Если бы генерал Торрихос думал, что революция в Панаме невозможна, он был бы похож на классического трагического героя в стиле греческой мифологии. И был бы всё равно революционером. Но он считал, что революция в Панаме хотя и в долгосрочном плане, и после революций в других странах региона, но возможна. Между тем, полагал он, роль Панамы должна заключаться в том, чтобы оставаться хотя и несколько позади революций, идущих в регионе, но готовой предоставлять им необходимую логистику и быть готовой присоединиться к ним.

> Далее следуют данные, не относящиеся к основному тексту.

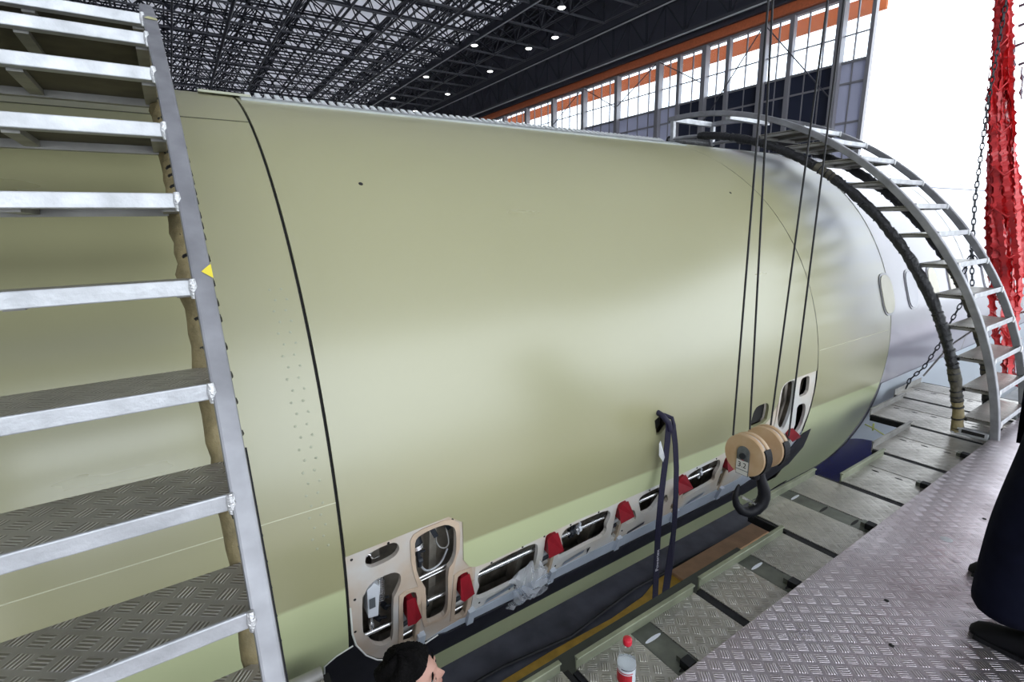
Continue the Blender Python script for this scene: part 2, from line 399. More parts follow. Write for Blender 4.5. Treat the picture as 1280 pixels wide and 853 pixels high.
# door wall at the right, along x
xs_main = [14.3, 18.4, 22.3, 26.0, 30.0, 33.8, 37.8, 41.9, 45.8, 49.7, 53.6, 57.5]
wr = struct('wall_right', MB().box(12.9, 104, YW - .9, YW - .7, 11.0, 18.7), M_walldark)
struct('header_cladding', MB().box(-25, 12.9, YW - .9, YW - .7, 13.5, 18.6), M_walldark, wr)
struct('lower_wall', MB().box(12.9, 104, YW - .15, YW - .05, -4.8, 3.0), M_walldark, wr)
win = struct('window_1', MB().box(12.93, 72, YW - .1, YW + .1, 10.75, 10.92).box(12.93, 72, YW - .1, YW + .1, 7.68, 7.80)
             .box(12.93, 72, YW - .1, YW + .1, 2.9, 3.05).box(12.80, 12.98, YW - .15, YW + .15, -4.8, 11.0), M_winframe)
bar_mb = MB().box(12.93, 72, YW - .06, YW + .06, 6.68, 6.78).box(12.93, 72, YW - .04, YW + .04, 8.98, 9.04).box(12.93, 72, YW - .06, YW + .06, 4.78, 4.88)
struct('glazing_bar', bar_mb, M_winframe, win)
for x in xs_main:
    p = struct('column', MB().box(x - .16, x + .16, YW - .1, YW + .35, -4.8, 10.8), M_winframe, wr)
for x in (16.85, 20.7, 24.35):
    struct('column', MB().box(x - .12, x + .12, YW - .1, YW + .2, -4.8, 10.8), M_winframe, wr)
struct('orange_beam', MB().box(12.85, 72, YW + .05, YW + .35, 10.95, 11.42), M_orange, wr)
struct('gutter_beam', MB().box(12.85, 72, YW + .35, YW + .6, 11.42, 11.55), M_walldark, wr)
struct('outer_orange_beam', MB().box(12.95, 72, YW - 1.4, YW - 1.2, 10.15, 10.95), translucent_mat('orange_fascia_sheet', (1.0, .50, .28), .42), wr)
# vertical mullions and panes
edges = sorted(xs_main + [16.85, 20.7, 24.35, 12.93])
mull = []
for a, b in zip(edges[:-1], edges[1:]):
    n = max(2, round((b - a) / 0.95))
    for k in range(n):
        x0, x1 = a + (b - a) * k / n, a + (b - a) * (k + 1) / n
        mull.append((x0, x1))
pane_mesh = {}
def panel(name, x0, x1, z0, z1, m):
    struct(name, MB().box(x0 + .02, x1 - .02, YW - .012, YW + .012, z0, z1), m, win)
for x0, x1 in mull:
    struct('mullion', MB().box(x0 - .03, x0 + .03, YW - .05, YW + .05, 3.0, 10.8), M_winframe, win)
    if x0 > 50: continue
    panel('pane', x0, x1, 7.8, 9.0, M_glass); panel('pane', x0, x1, 9.02, 10.75, M_glass)
    dark = 14.2 < x0 < 24.3
    for z0, z1 in ((3.05, 4.78), (4.88, 6.68), (6.78, 7.68)):
        panel('lower_panel', x0, x1, z0, z1, M_darkpanel if dark else M_lilac)
for i, (x0, x1) in enumerate(((14.3, 18.4), (18.4, 22.3), (22.3, 26.0), (26.0, 30.0), (30, 33.8), (33.8, 37.8))):
    struct('brace', MB().tube([(x0, YW + .3, 6.0 if i < 2 else 8.6), (x1, YW + .3, 10.8)] if i % 2 == 0 else [(x0, YW + .3, 10.8), (x1, YW + .3, 6.0 if i < 3 else 8.6)], .035, 5), M_truss_lit, wr)
# header truss of the door wall
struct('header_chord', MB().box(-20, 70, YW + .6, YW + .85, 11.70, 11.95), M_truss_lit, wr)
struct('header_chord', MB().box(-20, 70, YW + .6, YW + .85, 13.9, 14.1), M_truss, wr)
for (yy, zz) in ((gy_L1, 13.8), (YW + .95, 13.88), (YW + .95, 11.68)):  # added pale tubes standing for the lit edges of the chords
    struct('lit_edge', MB().tube([(-6, yy, zz), (100, yy, zz)], .045, 6), mat('lit_edge_pale', (.75, .75, .78), .4), wr)
hd = MB()
x = -18
while x < 68:
    hd.beam((x, YW + .7, 11.9), (x, YW + .7, 14), .12, .12); hd.beam((x, YW + .7, 11.9), (x + 1.6, YW + .7, 14), .09, .09); hd.beam((x + 3.2, YW + .7, 11.9), (x + 1.6, YW + .7, 14), .09, .09)
    hd.beam((x + 1.6, YW + .7, 11.9), (x + 1.6, YW + .7, 14), .06, .06)
    x += 3.2
o = obj('header_web', hd, M_truss, wr); o['kind'] = 'stuff'

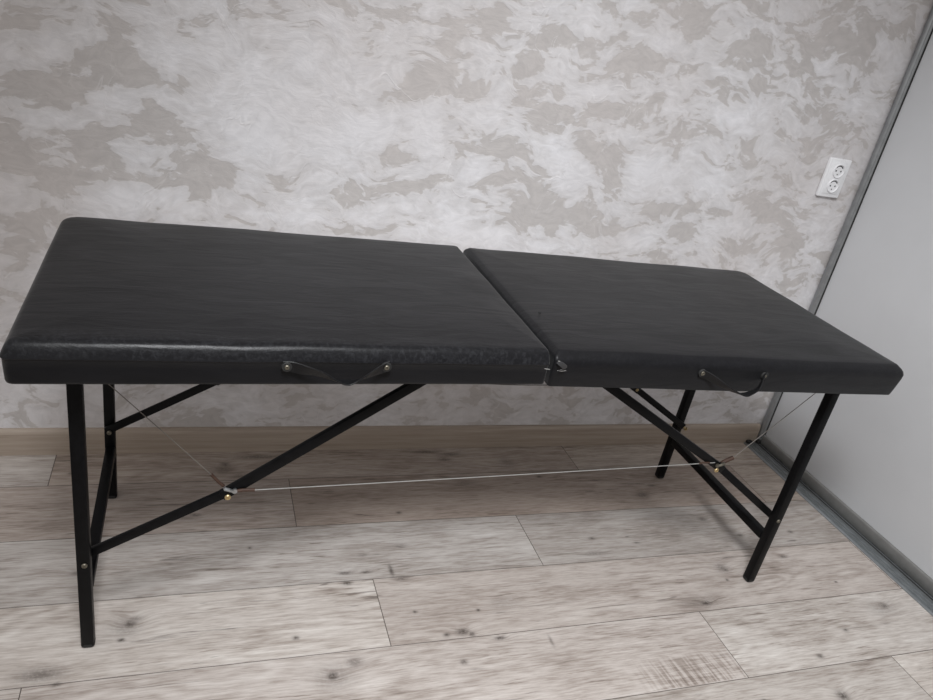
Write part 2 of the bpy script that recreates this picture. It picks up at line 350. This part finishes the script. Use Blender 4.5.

И если всё-таки было бы излишним считать, что за каждой лучистой улыбкой генерала пряталась грусть, нет никакого сомнения в том, что в его революционном оптимизме была горчинка, имевшая своим происхождением панамскую реальность. Это было одной из причин, по которой он порой отступал от борьбы на внутреннем фронте, чтобы выступить с какой-либо яркой инициативой на международной арене. А второй причиной этой «горчинки» было пришедшее к нему понимание того, что самый короткий путь к революции в Панаме лежит по длинной «дуге» революций в странах Центральной Америки. И это был момент, когда его убили.
Омар Торрихос как человек — это лучший аргумент в пользу торрихизма. Торрихизм — это его политическое содержание, которое я попытался изложить в предыдущей главе. Но это ещё и революционная мораль, этика радости, оптимизма и надежды, хотя бы и не близкой, на то, что мы тоже придём к миру справедливости. Это делает нашу мораль ещё более ценной. Но и не освобождает нас от революционного решения наших национальных задач и глубоко обязывающих нас интернациональных обязательств.
Торрихизм — это и мировоззрение, и образ жизни.
Глава 9. Никарагуа, Никарагуа… Никарагуита…
Никарагуа, революция, la vergona, la arrecha, как её там называют, появилась в Панаме в начале 1975-го. Не помню ни того дня, ни месяца. История — это как процессия. Или ты смотришь на неё с тротуара, или идёшь внутри неё. В тот день революция появилась в Панаме в образе Эдуардо Контрераса. «Маркоса», как мы называли его.
Маркос был членом Руководства Национального фронта сандинистов и всего за несколько недель до его прибытия в Панаму командовал операцией по захвату в заложники одного из никарагуанских олигархов Чемы Кастильо. Он захватил его в доме вместе с его гостями во время застолья в какой-то праздник.
Потом Команданте Зеро, как его звали в Никарагуа, провёл переговоры с очередным и, как оказалось потом, последним диктатором страны Сомосой и обменял этих пленников на политических заключённых режима. Вдобавок он получил от Сомосы и привёз в большой сумке то ли миллион, то ли полмиллиона долларов, которые передал на хранение нашему знаменитому историку и моему другу детства Рикардо Солеро.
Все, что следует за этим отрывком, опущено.